AN ESSAY ON A NEW SYSTEM OF GALLANTRY AND INHERITANCE;

Shewing its advantages over marriage, in insuring an indubitable birth, and being favourable to population, to the rights of women, and to the active genius of men.

THE NAIRS.

THE Nairs are the nobility of the Malabar Coast, and affirm that they are the oldest in the world. They are mentioned in the most ancient writers of Indostan. It is the privilege of the Nair lady to choose and change her lover. When he visits her, he walks round the house, and strikes with his sabre on his buckler, as a signal of his approach. To announce his presence to any rival, he, if admitted, leaves a domestic with his arms in a kind of porch. The mother only has the charge of the children; and even the SAMORIN and the other princes have no other heirs than the children of their sisters, that, having no family, they may be always ready to march against an enemy. When the nephews are of an age to bear arms, they follow their uncle. The name of a father is unknown to a Nair child; he speaks of the lovers of his mother, and of his uncles, but never of his father.

Such are the NAIRS. At present they are to be found chiefly on the Malabar coast. If the Nair system be compatible with a government where all the distinctions, privileges and immunities of birth are in force, there can be less doubt of its possibility under a more simple constitution. This work was designed to show the possibility of a nation's reaching the highest civilization without marriage. This may seem a paradox, "Car on est convenu," says Mercier, "d'appeller dece nom toute verité nouvelle, qui n'a pas encore eu son passeport."
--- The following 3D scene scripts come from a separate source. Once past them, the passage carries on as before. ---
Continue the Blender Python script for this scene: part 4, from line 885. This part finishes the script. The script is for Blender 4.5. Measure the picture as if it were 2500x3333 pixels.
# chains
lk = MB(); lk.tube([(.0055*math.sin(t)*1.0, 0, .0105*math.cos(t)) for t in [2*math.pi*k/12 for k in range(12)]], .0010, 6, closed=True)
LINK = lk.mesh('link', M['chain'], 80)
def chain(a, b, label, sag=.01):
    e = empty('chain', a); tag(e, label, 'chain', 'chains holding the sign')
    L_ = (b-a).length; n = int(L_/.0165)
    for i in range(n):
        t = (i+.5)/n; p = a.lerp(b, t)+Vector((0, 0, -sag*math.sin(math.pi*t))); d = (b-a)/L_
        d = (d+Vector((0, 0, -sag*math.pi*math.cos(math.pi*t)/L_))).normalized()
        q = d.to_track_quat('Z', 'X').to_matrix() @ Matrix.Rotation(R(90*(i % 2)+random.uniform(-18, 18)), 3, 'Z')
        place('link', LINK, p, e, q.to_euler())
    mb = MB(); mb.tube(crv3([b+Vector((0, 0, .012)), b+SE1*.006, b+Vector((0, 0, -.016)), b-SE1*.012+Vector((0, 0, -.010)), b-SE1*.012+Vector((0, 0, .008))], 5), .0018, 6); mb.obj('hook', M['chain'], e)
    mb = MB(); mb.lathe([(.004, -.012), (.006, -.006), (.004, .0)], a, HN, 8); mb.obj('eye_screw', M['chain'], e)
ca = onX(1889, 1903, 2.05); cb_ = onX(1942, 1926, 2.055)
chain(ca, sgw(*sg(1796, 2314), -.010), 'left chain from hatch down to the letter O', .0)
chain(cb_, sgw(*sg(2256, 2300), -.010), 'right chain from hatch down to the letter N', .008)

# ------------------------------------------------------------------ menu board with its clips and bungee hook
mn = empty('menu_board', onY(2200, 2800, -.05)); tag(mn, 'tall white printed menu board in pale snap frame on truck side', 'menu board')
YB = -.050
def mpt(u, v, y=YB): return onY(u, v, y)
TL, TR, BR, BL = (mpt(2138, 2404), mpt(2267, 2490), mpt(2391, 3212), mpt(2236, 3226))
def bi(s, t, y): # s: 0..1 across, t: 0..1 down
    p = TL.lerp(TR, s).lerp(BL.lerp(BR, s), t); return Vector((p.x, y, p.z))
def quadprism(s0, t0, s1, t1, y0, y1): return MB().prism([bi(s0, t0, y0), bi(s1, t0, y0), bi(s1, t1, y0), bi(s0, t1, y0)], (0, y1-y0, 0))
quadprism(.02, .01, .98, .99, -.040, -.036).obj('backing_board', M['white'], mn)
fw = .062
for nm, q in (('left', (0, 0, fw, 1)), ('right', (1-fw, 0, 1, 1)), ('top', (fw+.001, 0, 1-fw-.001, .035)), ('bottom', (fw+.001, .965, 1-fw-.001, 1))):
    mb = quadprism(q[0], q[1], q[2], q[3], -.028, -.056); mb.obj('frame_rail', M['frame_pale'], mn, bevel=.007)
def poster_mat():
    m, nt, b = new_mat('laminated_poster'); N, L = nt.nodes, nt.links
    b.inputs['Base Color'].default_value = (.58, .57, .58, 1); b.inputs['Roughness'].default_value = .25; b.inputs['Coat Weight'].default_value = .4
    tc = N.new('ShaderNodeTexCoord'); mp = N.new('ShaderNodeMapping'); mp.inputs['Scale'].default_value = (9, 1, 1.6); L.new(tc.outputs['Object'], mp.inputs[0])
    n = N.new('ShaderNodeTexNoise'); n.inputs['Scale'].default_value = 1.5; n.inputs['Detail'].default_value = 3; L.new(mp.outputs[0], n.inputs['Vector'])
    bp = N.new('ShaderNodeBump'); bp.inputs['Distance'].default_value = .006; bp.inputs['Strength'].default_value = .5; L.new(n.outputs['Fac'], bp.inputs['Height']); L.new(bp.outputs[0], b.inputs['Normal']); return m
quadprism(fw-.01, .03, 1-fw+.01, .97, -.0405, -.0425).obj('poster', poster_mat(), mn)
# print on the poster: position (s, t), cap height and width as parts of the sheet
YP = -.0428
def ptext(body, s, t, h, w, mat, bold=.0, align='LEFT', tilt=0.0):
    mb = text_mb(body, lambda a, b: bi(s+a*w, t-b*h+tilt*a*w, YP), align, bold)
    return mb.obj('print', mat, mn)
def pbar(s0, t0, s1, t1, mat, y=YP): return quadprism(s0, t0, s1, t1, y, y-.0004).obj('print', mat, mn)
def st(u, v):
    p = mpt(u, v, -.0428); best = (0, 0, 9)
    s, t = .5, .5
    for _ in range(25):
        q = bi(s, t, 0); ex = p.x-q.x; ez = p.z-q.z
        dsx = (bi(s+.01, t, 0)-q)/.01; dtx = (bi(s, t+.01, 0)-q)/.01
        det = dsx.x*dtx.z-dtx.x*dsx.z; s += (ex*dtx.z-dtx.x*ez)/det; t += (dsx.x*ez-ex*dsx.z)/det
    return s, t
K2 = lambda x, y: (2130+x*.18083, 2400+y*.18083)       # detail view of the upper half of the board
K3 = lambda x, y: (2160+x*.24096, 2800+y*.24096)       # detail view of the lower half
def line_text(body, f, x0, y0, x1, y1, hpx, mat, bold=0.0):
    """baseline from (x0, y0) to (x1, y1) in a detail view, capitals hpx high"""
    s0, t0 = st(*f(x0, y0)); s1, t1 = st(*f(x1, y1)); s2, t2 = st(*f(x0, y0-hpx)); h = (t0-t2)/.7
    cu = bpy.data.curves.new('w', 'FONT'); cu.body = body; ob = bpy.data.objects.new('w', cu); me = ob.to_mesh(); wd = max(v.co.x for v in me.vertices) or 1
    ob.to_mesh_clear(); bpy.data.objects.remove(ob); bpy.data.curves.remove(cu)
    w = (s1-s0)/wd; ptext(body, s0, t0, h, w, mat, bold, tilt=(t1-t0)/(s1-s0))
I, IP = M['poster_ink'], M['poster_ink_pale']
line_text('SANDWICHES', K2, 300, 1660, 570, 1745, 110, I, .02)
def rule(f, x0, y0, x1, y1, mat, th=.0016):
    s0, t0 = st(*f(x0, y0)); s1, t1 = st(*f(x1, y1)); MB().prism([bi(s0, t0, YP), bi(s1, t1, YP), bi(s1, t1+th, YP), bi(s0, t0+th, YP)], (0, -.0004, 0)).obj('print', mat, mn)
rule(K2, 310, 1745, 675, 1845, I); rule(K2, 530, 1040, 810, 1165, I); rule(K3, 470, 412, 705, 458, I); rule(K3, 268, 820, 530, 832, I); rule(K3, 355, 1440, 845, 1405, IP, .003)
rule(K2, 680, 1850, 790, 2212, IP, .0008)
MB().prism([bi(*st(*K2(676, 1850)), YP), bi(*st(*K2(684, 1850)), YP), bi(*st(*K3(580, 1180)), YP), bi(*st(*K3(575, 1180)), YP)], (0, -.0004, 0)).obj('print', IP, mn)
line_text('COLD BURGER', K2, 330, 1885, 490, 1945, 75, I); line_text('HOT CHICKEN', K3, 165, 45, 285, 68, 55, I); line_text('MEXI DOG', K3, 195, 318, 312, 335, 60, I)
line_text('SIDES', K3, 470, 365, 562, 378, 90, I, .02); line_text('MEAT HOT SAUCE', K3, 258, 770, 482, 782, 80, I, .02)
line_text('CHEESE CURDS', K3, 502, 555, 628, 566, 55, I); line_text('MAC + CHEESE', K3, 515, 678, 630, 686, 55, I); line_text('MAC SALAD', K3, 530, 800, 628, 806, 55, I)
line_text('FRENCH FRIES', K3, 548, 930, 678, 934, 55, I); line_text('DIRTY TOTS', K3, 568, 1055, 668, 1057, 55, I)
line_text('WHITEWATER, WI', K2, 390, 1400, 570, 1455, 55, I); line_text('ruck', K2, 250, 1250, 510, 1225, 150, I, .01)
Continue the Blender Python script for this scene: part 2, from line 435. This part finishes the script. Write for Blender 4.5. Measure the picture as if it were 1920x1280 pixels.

However singular this system may at first appear, the Nairs maintain that it is the system of nature. "All the other animals are free in love, and to the mothers alone falls the care of the offspring. Why has mankind deviated from a system which, from analogy, we may pronounce the original system of our species? Marriage, whenever it was introduced, was an innovation. Let not our system be deemed unnatural, because confined to so small a portion of mankind; if numbers were the test of truth, Christianity must give way to Mahometanism, monogamy to polygamy. It not only has always existed among ourselves, who have preceded other nations in civilization, but is practised by some of the tribes in America, whose savage state approaches the nearest to the state of nature."